Entries with scene source code:
......

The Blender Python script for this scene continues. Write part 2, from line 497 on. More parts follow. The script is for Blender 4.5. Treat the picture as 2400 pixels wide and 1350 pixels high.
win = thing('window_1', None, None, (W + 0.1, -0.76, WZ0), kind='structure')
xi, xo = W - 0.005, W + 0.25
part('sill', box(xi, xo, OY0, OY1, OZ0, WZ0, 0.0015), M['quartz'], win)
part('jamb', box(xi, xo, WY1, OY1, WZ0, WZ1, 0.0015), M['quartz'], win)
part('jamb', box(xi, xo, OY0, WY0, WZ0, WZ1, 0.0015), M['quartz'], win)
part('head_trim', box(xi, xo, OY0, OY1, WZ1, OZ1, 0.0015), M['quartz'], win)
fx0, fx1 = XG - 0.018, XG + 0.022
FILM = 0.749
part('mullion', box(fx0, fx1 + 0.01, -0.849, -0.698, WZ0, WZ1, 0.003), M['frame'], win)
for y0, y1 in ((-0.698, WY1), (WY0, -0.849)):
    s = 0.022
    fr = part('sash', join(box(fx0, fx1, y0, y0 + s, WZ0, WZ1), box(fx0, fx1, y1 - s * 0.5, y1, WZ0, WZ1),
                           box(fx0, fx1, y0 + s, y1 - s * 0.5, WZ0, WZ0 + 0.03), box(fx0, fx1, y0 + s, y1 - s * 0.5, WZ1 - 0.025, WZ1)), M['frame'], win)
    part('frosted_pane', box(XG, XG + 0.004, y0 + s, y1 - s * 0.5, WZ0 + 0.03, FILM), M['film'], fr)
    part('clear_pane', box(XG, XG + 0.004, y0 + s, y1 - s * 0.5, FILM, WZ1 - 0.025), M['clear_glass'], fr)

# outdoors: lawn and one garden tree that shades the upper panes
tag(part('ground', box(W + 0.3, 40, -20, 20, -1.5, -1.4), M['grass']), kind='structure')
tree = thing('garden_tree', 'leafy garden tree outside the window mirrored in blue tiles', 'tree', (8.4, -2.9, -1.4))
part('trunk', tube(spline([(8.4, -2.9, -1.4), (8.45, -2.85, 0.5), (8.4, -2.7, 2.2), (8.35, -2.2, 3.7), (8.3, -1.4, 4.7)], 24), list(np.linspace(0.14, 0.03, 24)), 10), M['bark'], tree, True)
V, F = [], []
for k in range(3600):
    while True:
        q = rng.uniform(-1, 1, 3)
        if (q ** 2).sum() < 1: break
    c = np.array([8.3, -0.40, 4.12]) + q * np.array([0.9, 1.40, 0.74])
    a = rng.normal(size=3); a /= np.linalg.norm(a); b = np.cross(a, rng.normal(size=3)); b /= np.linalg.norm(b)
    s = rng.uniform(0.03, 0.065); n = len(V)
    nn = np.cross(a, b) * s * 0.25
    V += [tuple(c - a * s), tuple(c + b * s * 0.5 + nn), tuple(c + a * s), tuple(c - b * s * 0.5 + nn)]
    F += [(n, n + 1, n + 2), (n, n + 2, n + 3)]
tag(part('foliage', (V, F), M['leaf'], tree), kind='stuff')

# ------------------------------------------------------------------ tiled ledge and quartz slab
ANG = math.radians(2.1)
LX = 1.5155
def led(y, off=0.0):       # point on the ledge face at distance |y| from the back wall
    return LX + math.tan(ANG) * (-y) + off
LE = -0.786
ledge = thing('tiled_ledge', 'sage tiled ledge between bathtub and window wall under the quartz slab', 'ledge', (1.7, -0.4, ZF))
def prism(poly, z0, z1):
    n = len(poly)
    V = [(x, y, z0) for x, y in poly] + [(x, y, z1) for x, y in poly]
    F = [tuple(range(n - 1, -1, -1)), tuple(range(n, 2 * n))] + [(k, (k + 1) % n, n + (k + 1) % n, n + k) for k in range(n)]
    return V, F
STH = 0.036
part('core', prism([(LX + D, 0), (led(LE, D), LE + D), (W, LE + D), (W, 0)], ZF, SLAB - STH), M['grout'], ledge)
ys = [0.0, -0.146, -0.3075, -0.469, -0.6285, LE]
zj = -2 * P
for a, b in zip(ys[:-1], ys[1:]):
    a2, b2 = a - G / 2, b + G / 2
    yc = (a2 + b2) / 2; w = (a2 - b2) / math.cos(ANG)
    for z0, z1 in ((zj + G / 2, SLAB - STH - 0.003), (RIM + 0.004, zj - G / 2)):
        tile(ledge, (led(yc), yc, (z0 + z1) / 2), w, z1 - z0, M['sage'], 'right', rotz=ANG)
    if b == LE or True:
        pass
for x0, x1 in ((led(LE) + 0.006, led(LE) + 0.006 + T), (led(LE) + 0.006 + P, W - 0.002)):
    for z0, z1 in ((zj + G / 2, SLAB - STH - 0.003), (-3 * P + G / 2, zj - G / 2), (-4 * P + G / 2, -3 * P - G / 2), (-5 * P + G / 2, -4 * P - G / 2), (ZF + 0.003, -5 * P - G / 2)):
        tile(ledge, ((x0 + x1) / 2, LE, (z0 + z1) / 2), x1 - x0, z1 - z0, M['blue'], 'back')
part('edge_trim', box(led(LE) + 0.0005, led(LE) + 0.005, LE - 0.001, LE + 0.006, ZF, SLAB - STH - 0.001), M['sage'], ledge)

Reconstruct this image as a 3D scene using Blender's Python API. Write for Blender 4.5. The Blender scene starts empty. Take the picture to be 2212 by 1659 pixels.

......

DESCRIPTION OF THE TASK — Would you copy out each line exactly as written?

WRITTEN RESPONSE —
The Blender Python script for this scene continues. Write part 2, from line 497 on. More parts follow. The script is for Blender 4.5. Treat the picture as 2400 pixels wide and 1350 pixels high.
win = thing('window_1', None, None, (W + 0.1, -0.76, WZ0), kind='structure')
xi, xo = W - 0.005, W + 0.25
part('sill', box(xi, xo, OY0, OY1, OZ0, WZ0, 0.0015), M['quartz'], win)
part('jamb', box(xi, xo, WY1, OY1, WZ0, WZ1, 0.0015), M['quartz'], win)
part('jamb', box(xi, xo, OY0, WY0, WZ0, WZ1, 0.0015), M['quartz'], win)
part('head_trim', box(xi, xo, OY0, OY1, WZ1, OZ1, 0.0015), M['quartz'], win)
fx0, fx1 = XG - 0.018, XG + 0.022
FILM = 0.749
part('mullion', box(fx0, fx1 + 0.01, -0.849, -0.698, WZ0, WZ1, 0.003), M['frame'], win)
for y0, y1 in ((-0.698, WY1), (WY0, -0.849)):
    s = 0.022
    fr = part('sash', join(box(fx0, fx1, y0, y0 + s, WZ0, WZ1), box(fx0, fx1, y1 - s * 0.5, y1, WZ0, WZ1),
                           box(fx0, fx1, y0 + s, y1 - s * 0.5, WZ0, WZ0 + 0.03), box(fx0, fx1, y0 + s, y1 - s * 0.5, WZ1 - 0.025, WZ1)), M['frame'], win)
    part('frosted_pane', box(XG, XG + 0.004, y0 + s, y1 - s * 0.5, WZ0 + 0.03, FILM), M['film'], fr)
    part('clear_pane', box(XG, XG + 0.004, y0 + s, y1 - s * 0.5, FILM, WZ1 - 0.025), M['clear_glass'], fr)

# outdoors: lawn and one garden tree that shades the upper panes
tag(part('ground', box(W + 0.3, 40, -20, 20, -1.5, -1.4), M['grass']), kind='structure')
tree = thing('garden_tree', 'leafy garden tree outside the window mirrored in blue tiles', 'tree', (8.4, -2.9, -1.4))
part('trunk', tube(spline([(8.4, -2.9, -1.4), (8.45, -2.85, 0.5), (8.4, -2.7, 2.2), (8.35, -2.2, 3.7), (8.3, -1.4, 4.7)], 24), list(np.linspace(0.14, 0.03, 24)), 10), M['bark'], tree, True)
V, F = [], []
for k in range(3600):
    while True:
        q = rng.uniform(-1, 1, 3)
        if (q ** 2).sum() < 1: break
    c = np.array([8.3, -0.40, 4.12]) + q * np.array([0.9, 1.40, 0.74])
    a = rng.normal(size=3); a /= np.linalg.norm(a); b = np.cross(a, rng.normal(size=3)); b /= np.linalg.norm(b)
    s = rng.uniform(0.03, 0.065); n = len(V)
    nn = np.cross(a, b) * s * 0.25
    V += [tuple(c - a * s), tuple(c + b * s * 0.5 + nn), tuple(c + a * s), tuple(c - b * s * 0.5 + nn)]
    F += [(n, n + 1, n + 2), (n, n + 2, n + 3)]
tag(part('foliage', (V, F), M['leaf'], tree), kind='stuff')

# ------------------------------------------------------------------ tiled ledge and quartz slab
ANG = math.radians(2.1)
LX = 1.5155
def led(y, off=0.0):       # point on the ledge face at distance |y| from the back wall
    return LX + math.tan(ANG) * (-y) + off
LE = -0.786
ledge = thing('tiled_ledge', 'sage tiled ledge between bathtub and window wall under the quartz slab', 'ledge', (1.7, -0.4, ZF))
def prism(poly, z0, z1):
    n = len(poly)
    V = [(x, y, z0) for x, y in poly] + [(x, y, z1) for x, y in poly]
    F = [tuple(range(n - 1, -1, -1)), tuple(range(n, 2 * n))] + [(k, (k + 1) % n, n + (k + 1) % n, n + k) for k in range(n)]
    return V, F
STH = 0.036
part('core', prism([(LX + D, 0), (led(LE, D), LE + D), (W, LE + D), (W, 0)], ZF, SLAB - STH), M['grout'], ledge)
ys = [0.0, -0.146, -0.3075, -0.469, -0.6285, LE]
zj = -2 * P
for a, b in zip(ys[:-1], ys[1:]):
    a2, b2 = a - G / 2, b + G / 2
    yc = (a2 + b2) / 2; w = (a2 - b2) / math.cos(ANG)
    for z0, z1 in ((zj + G / 2, SLAB - STH - 0.003), (RIM + 0.004, zj - G / 2)):
        tile(ledge, (led(yc), yc, (z0 + z1) / 2), w, z1 - z0, M['sage'], 'right', rotz=ANG)
    if b == LE or True:
        pass
for x0, x1 in ((led(LE) + 0.006, led(LE) + 0.006 + T), (led(LE) + 0.006 + P, W - 0.002)):
    for z0, z1 in ((zj + G / 2, SLAB - STH - 0.003), (-3 * P + G / 2, zj - G / 2), (-4 * P + G / 2, -3 * P - G / 2), (-5 * P + G / 2, -4 * P - G / 2), (ZF + 0.003, -5 * P - G / 2)):
        tile(ledge, ((x0 + x1) / 2, LE, (z0 + z1) / 2), x1 - x0, z1 - z0, M['blue'], 'back')
part('edge_trim', box(led(LE) + 0.0005, led(LE) + 0.005, LE - 0.001, LE + 0.006, ZF, SLAB - STH - 0.001), M['sage'], ledge)

Reconstruct this image as a 3D scene using Blender's Python API. Write for Blender 4.5. The Blender scene starts empty. Take the picture to be 2212 by 1659 pixels.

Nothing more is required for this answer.